第2の都市と言うからにはそこそこ大きいのでは?しかし予想に反してマンダレーはそこまで賑わっていなかった。市内の中心に巨大な王宮があるのだが、その周辺、言わば街の一等地にシャッターを閉めた店舗がある。だからと言って「魅力に乏しい街」というわけではない。ヤンゴンでは見ることができなかった人形芝居小屋があったり、街の中心部に朝市があったりする。大都市ではないからこそ、地元住民にとって重要な場所が半径数キロ以内に集約している。
朝7時くらいに朝市に行ってみた。活気が凄い。野菜や肉などの食料品を中心に、様々な品が所狭しと売られている。朝市の中の通路はどこも狭く、徐行したバイクやリヤカーがクラクションを鳴らしながら進んでいく。幾重にも重なる売り手と買い手の喧騒を聞きながら、屋台で朝食のモヒンガーを食べる。モヒンガーは米粉の麺を使ったミャンマーの国民食。そうめんのような食感で、パクチーやその他トッピングがふんだんにまぶしてある。麺料理と中華粥のいいとこ取りといった趣きだ。
市内の移動手段も、ヤンゴンと大きく異なる。
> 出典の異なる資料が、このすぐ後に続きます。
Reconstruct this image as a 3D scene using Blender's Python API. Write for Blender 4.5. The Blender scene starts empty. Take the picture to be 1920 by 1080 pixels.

ヤンゴンは車社会だが、ここマンダレーはバイクが主流だ。出勤時間になるとメインストリートはバイクで溢れかえる。2人乗りはもちろん、中には家族4人で同乗する姿も目撃した。なのでマンダレーでは車のタクシーはなかなか捕まらない。代わりにバイクタクシーが主流だ。
街の中心にある王宮は本当に大きい。正方形型の敷地で、その1辺を歩くのに20~25分はかかる。散歩するにも気合がいる大きさだ。王宮を取り囲む歩道には体操用の遊具があり、早朝は地元住民がこれを使い体を鍛えている。市民の憩いの場所なのだろう。